What you should do:
Scan the data below for the string "Blender". Show every line where it turns up.

Supplied data:

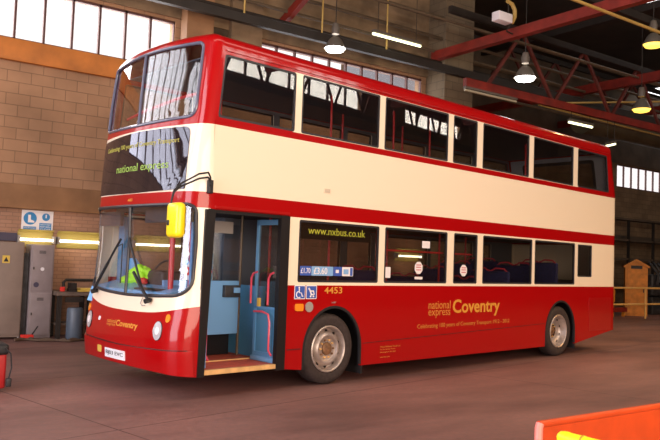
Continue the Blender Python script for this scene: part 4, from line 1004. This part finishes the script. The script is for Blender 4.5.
# ---- interior rails, poles, seats
MB().tube([(1.04, .12, 1.87), (2.60, .12, 1.87)], .015, 8).build('handrail', 'pole', bus); MB().tube([(2.7, .12, 1.87), (3.4, .12, 1.87)], .015, 8).build('handrail', 'pole', bus)
for x, y in ((.55, .65), (1.75, .8), (2.9, 1.6), (3.25, .7), (4.4, .7), (5.4, 1.7), (6.3, .75)):
    MB().tube([(x, y, .34), (x, y, 2.26)], .018, 8).build('pole', 'pole', bus)
for x, y in ((-1.45, .75), (.0, .8), (.62, .8), (1.75, 1.7), (2.05, .8), (3.0, .8), (3.2, 1.6), (4.55, .8), (6.1, .8)):
    MB().tube([(x, y, 2.44), (x+.03, y, 3.4), (x+.02, y, 4.19)], .018, 8).build('pole', 'pole', bus)
def seat(x, y, z):
    mb = MB().box(x-.02, x+.06, y, y+.84, z+.38, z+.94, bev=.035).box(x-.44, x, y, y+.84, z+.34, z+.44, bev=.03)
    s = mb.build('seat', 'seat', bus, (0, 0, 0))
    MB().tube([(x+.02, y+.02, z+.70), (x+.02, y+.05, z+.93), (x+.02, y+.12, z+.985), (x+.02, y+.30, z+.995), (x+.02, y+.36, z+.96), (x+.02, y+.42, z+.94), (x+.02, y+.48, z+.96), (x+.02, y+.54, z+.995), (x+.02, y+.72, z+.985), (x+.02, y+.79, z+.93), (x+.02, y+.82, z+.7)], .016, 8).build('grab_rail', 'rail_p', s)
    B(x-.25, x-.19, y+.3, y+.5, z, z+.36).build('seat_pedestal', 'inner_d', s)
    return s
s0 = seat(0, 0, 0)
spots = [(-.9+.78*k, y, 2.42) for k in range(11) for y in (.10, 1.56)]+[(1.05, .12, .62), (2.95, 1.5, .36), (3.75, .12, .50), (3.75, 1.5, .5), (4.55, .12, .66), (4.55, 1.5, .66), (5.35, .12, .78), (5.35, 1.5, .78), (6.25, .12, .86), (6.25, 1.5, .86)]
for i, (x, y, z) in enumerate(spots):
    o = s0 if i == 0 else copy_tree(s0, bus)
    o.location = (x, y, z)
# lime jacket on the dash
jk = empty('high_visibility_jacket', (0, 0, 0), 'lime high visibility jacket thrown over the bus steering wheel behind the windscreen', 'jacket', rz=R_(8))
def blob(name, m, c, r, seed, amp=.10):
    bj = bmesh.new(); bmesh.ops.create_icosphere(bj, subdivisions=5, radius=1)
    from mathutils import noise
    for v_ in bj.verts:
        n_ = v_.co.copy(); k_ = 1+amp*(noise.noise(n_*2.2+Vector((seed, 0, 0)))*2+math.sin(n_.y*9+n_.z*4+seed)*.35)
        v_.co = Vector((c[0]+n_.x*r[0]*k_, c[1]+n_.y*r[1]*k_, c[2]+max(n_.z, -.75)*r[2]*k_))
    mb = MB(); mb.bm(bj, True); mb.build(name, m, jk)
blob('jacket_body', 'lime', (-1.99, 1.62, 1.40), (.11, .23, .135), 1)
blob('jacket_sleeve', 'lime', (-2.0, 1.92, 1.32), (.09, .17, .06), 3)
blob('red_collar', 'redcloth', (-2.05, 1.47, 1.325), (.05, .12, .05), 5)
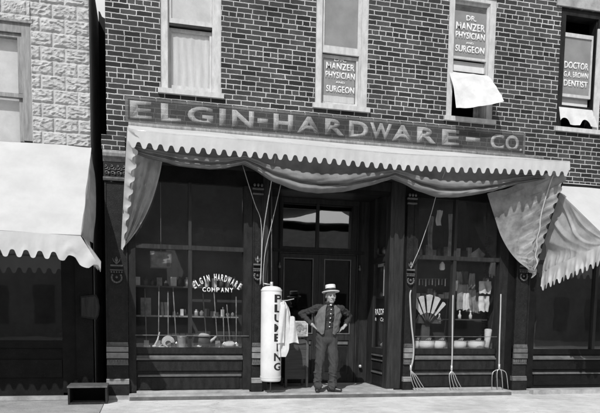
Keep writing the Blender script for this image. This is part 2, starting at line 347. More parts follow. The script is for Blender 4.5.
def text_bm(body, bold=0.02, ext=0.002):
    cu = bpy.data.curves.new('txt', 'FONT'); cu.body = body; cu.size = 1.0; cu.offset = bold; cu.extrude = 0
    cu.resolution_u = 4
    o = bpy.data.objects.new('txt', cu); COL.objects.link(o)
    dg = bpy.context.evaluated_depsgraph_get(); dg.update()
    me = bpy.data.meshes.new_from_object(o.evaluated_get(dg))
    bm = bmesh.new(); bm.from_mesh(me)
    bpy.data.objects.remove(o); bpy.data.curves.remove(cu); bpy.data.meshes.remove(me)
    return bm
def fit_letters(mb, items, y, bold=0.02, depth=0.002):
    """items: (text, x0, x1, z0, z1 [, angle]) set upright in the plane Y=y, facing the street."""
    for it in items:
        body, x0, x1, z0, z1 = it[:5]; ang = it[5] if len(it) > 5 else 0
        bm = text_bm(body, bold)
        xs = [v.co.x for v in bm.verts]; ys = [v.co.y for v in bm.verts]
        a, b_, c, d = min(xs), max(xs), min(ys), max(ys)
        cx, cz = (x0+x1)/2, (z0+z1)/2
        for v in bm.verts:
            px = (v.co.x-(a+b_)/2)/(b_-a)*(x1-x0); pz = (v.co.y-(c+d)/2)/max(d-c,1e-6)*(z1-z0)
            v.co = (cx+px*math.cos(ang)-pz*math.sin(ang), y, cz+px*math.sin(ang)+pz*math.cos(ang))
        ret = bmesh.ops.extrude_face_region(bm, geom=bm.faces[:])
        for e in ret['geom']:
            if isinstance(e, bmesh.types.BMVert): e.co.y -= depth
        me = bpy.data.meshes.new('t'); bm.to_mesh(me); bm.free(); mb.bm.from_mesh(me); bpy.data.meshes.remove(me)
    return mb

def blob(mb, voxel, smooth_it=2):
    """fuse overlapping closed shapes into one continuous surface"""
    me = bpy.data.meshes.new('b'); bmesh.ops.recalc_face_normals(mb.bm, faces=mb.bm.faces); mb.bm.to_mesh(me); mb.bm.free()
    o = bpy.data.objects.new('b', me); COL.objects.link(o)
    r = o.modifiers.new('r', 'REMESH'); r.mode = 'VOXEL'; r.voxel_size = voxel; r.adaptivity = 0
    s = o.modifiers.new('s', 'SMOOTH'); s.iterations = smooth_it; s.factor = 0.5
    dg = bpy.context.evaluated_depsgraph_get(); dg.update()
    m2 = bpy.data.meshes.new_from_object(o.evaluated_get(dg))
    out = MB(); out.bm.from_mesh(m2)
    bpy.data.objects.remove(o); bpy.data.meshes.remove(me); bpy.data.meshes.remove(m2)
    return out

def holed_wall(mb, x0, x1, z0, z1, holes, y0, y1):
    xs = sorted({x0, x1, *[h[0] for h in holes], *[h[1] for h in holes]}); zs = sorted({z0, z1, *[h[2] for h in holes], *[h[3] for h in holes]})
    def solid(i, j):
        if i < 0 or j < 0 or i >= len(xs)-1 or j >= len(zs)-1: return False
        cx, cz = (xs[i]+xs[i+1])/2, (zs[j]+zs[j+1])/2
        return not any(h[0] < cx < h[1] and h[2] < cz < h[3] for h in holes)
    for i in range(len(xs)-1):
        for j in range(len(zs)-1):
            if not solid(i, j): continue
            a, b, c, d = xs[i], xs[i+1], zs[j], zs[j+1]
            mb.face(((a,y0,c),(b,y0,c),(b,y0,d),(a,y0,d))); mb.face(((a,y1,d),(b,y1,d),(b,y1,c),(a,y1,c)))
            if not solid(i-1, j): mb.face(((a,y0,c),(a,y0,d),(a,y1,d),(a,y1,c)))
            if not solid(i+1, j): mb.face(((b,y0,d),(b,y0,c),(b,y1,c),(b,y1,d)))
            if not solid(i, j-1): mb.face(((a,y0,c),(a,y1,c),(b,y1,c),(b,y0,c)))
            if not solid(i, j+1): mb.face(((a,y0,d),(b,y0,d),(b,y1,d),(a,y1,d)))
    bmesh.ops.remove_doubles(mb.bm, verts=mb.bm.verts, dist=1e-5)
    return mb

# ------------------------------------------------------------------ ground
b = MB(); b.box(-0.515, 60, -3.7, 0.2, -0.3, 0.0)
tag(b.build('sidewalk', 'walk'), 'pale concrete sidewalk in front of the brick building', None, None, 'structure')
b = MB(); b.box(-60, -0.527, -3.7, 0.2, -0.3, -0.004)
tag(b.build('sidewalk', walk_mat('greyer_sidewalk_concrete_worn', 0.36)), 'greyer sidewalk in front of the block building', None, None, 'structure')  # greyer concrete left of the joint
b = MB(); b.box(-60, 60, -3.69, 0.19, -0.32, -0.03)
tag(b.build('sidewalk_bed', 'road'), 'dark earth under the sidewalk joint', None, None, 'structure')
b = MB(); b.box(-60, 60, -3.85, -3.7, -0.3, 0.004)
tag(b.build('kerb', 'kerb', bevel=0.01), 'stone kerb along the sidewalk', None, None, 'structure')
b = MB(); b.box(-150, 150, -150, -3.85, -0.6, -0.15)
tag(b.build('road', 'road'), 'packed dirt street', None, None, 'structure')
b = MB(); b.box(-150, 150, 0.2, 150, -0.6, -0.02)
tag(b.build('ground', 'road'), 'bare ground under and behind the stores', None, None, 'structure')

# ------------------------------------------------------------------ the brick building with two stores
BB = thing('brick_building', 'dark brick two-storey building with painted sign band and dark hardware storefront', 'building')
WINS = [(0.238, 1.058), (2.398, 3.190), (4.445, 5.230), (6.340, 7.130)]
ZS, ZH = 4.23, 6.03
XR = 9.0
b = MB(); holed_wall(b, -0.47, XR, 3.36, 8.0, [(a, c, ZS-0.075, ZH) for a, c in WINS] , 0.0, 0.3)
b.build('wall', 'brick', BB)
b = MB()
b.box(-0.47, -0.17, 0.3, 9, 0, 7.9); b.box(XR-0.3, XR, 0.3, 9, 0, 7.9); b.box(-0.17, XR-0.3, 8.7, 9, 0, 7.9)
b.build('side_wall', 'brick', BB)
b = MB(); b.box(-0.47, XR, 0.31, 9, 7.9, 8.05); b.build('roof', 'black', BB)
b = MB(); b.box(-0.165, XR-0.305, 0.305, 8.69, 3.36, 3.6); b.build('upper_floor', 'black', BB)
b = MB(); b.box(-0.165, XR-0.305, 2.0, 2.05, 3.61, 7.89); b.box(-0.165, XR-0.305, 0.32, 1.99, 7.0, 7.05); b.build('upper_room_wall', 'black', BB)
# corbelled brick block at the corner
b = MB(); b.box(-0.535, -0.235, -0.05, 0.12, 3.36, 3.545); b.build('corbel', 'brick', BB, bevel=0.006)
# painted sign band, with border and letters that follow the brick courses
b = MB(); b.box(-0.19, 5.775, -0.003, 0.0, 3.775, 4.045)
band = b.build('sign_band', 'band', BB)
b = MB()
b.box(-0.228, 5.81, -0.005, 0.0, 4.045, 4.078); b.box(-0.228, 5.81, -0.005, 0.0, 3.74, 3.775)
b.box(-0.228, -0.19, -0.005, 0.0, 3.775, 4.045); b.box(5.775, 5.81, -0.005, 0.0, 3.775, 4.045)
b.build('painted_border', 'bandedge', band)
SL = [('E',-0.164,0.12),('L',0.243,0.511),('G',0.60,0.95),('I',1.035,1.125),('N',1.211,1.521),('-',1.57,1.72),('H',1.8,2.084),('A',2.142,2.498),('R',2.558,2.86),('D',2.921,3.22),('W',3.245,3.585),('A',3.589,3.924),('R',3.988,4.313),('E',4.395,4.68),('-',4.79,5.03),('C',5.208,5.44),('O',5.466,5.701),('.',5.715,5.76)]
items = []
for ch, a, c in SL:
    z0, z1 = 3.795, 4.03
    if ch == '-': z0, z1 = 3.88, 3.945
    if ch == '.': z0, z1 = 3.795, 3.84
    items.append((ch, a, c, z0, z1))
for part in (items[:15], items[15:]):
    b = MB(); fit_letters(b, part, -0.0038, 0.035, 0.0006); b.build('sign_lettering', 'signletter', band)

def sash_window(i, x0, x1):
    """casing in the brick opening, sloping sill; returns the frame part"""
    b = MB()
    cw = 0.10
    b.box(x0, x0+cw, 0.02, 0.22, ZS, ZH); b.box(x1-cw, x1, 0.02, 0.22, ZS, ZH); b.box(x0+cw, x1-cw, 0.02, 0.22, ZH-0.1, ZH)
    b.box(x0+cw, x0+cw+0.018, 0.05, 0.22, ZS, ZH-0.1); b.box(x1-cw-0.018, x1-cw, 0.05, 0.22, ZS, ZH-0.1)
    f = b.build('window', 'trim' if i != 3 else 'dark', BB, bevel=0.006)  # far-right frame: shade on head and left jamb put into dark paint
    if i == 3:
        b = MB(); b.box(x1-cw-0.02, x1-0.015, 0.0, 0.0195, ZS+0.002, ZH-0.25); b.build('casing', 'trim', f, bevel=0.005)
    b = MB(); b.prism_x([(-0.05, ZS-0.075), (0.29, ZS-0.075), (0.29, ZS+0.015), (0.02, ZS+0.012), (-0.05, ZS-0.008)], x0-0.035, x1+0.035)
    b.build('sill', 'trim', f, bevel=0.005)
    return f
def sash(f, x0, x1, z0, z1, y, m='trim', st=0.045, rb=0.06, rt=0.045, th=0.035):
    b = MB(); b.box(x0, x0+st, y, y+th, z0, z1); b.box(x1-st, x1, y, y+th, z0, z1); b.box(x0+st, x1-st, y, y+th, z0, z0+rb); b.box(x0+st, x1-st, y, y+th, z1-rt, z1)
    s = b.build('sash', m, f, bevel=0.004)
    b = MB(); b.box(x0+st, x1-st, y+0.014, y+0.018, z0+rb, z1-rt); b.build('pane', 'upglass', f)
    return s
def sheet(f, name, m, x0, x1, z0, z1, y, amp=0.0, freq=6, nu=24, nv=10, bottom=None):
    b = MB()
    def fn(u, v):
        x = lerp(x0, x1, u); zb = z0 + (bottom(u) if bottom else 0)
        return (x, y + amp*math.sin(u*freq*2*math.pi + 1.3*nz(u*3, v*2, 1)) * (0.4+0.6*(1-v)) + amp*0.6*nz(u*5, v*4, 7), lerp(zb, z1, v))
    b.grid(nu, nv, fn); return b.build(name, m, f, smooth=True)
# window above the E L G I N letters
x0, x1 = WINS[0]; f = sash_window(0, x0, x1); f['label'] = 'window with white lace curtain and no lettering'
sash(f, x0+0.12, x1-0.12, 5.115, 5.93, 0.06, 'trim', 0.03); sash(f, x0+0.12, x1-0.12, ZS+0.02, 5.07, 0.11, 'trim', 0.03, 0.07)
sheet(f, 'blind', 'blindlight', x0+0.15, x1-0.15, 5.18, 5.90, 0.082)
b = MB(); b.box(x0+0.112, x1-0.112, 0.058, 0.10, 5.078, 5.113); b.build('sash_rail', 'dark', f)  # dark bar painted as the shade line under the upper sash
sheet(f, 'curtain', 'lace', x0+0.15, x1-0.15, ZS+0.06, 5.05, 0.150, 0.007, 5, 50, 10)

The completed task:
Continue the Blender Python script for this scene: part 4, from line 1004. This part finishes the script. The script is for Blender 4.5.
Keep writing the Blender script for this image. This is part 2, starting at line 347. More parts follow. The script is for Blender 4.5.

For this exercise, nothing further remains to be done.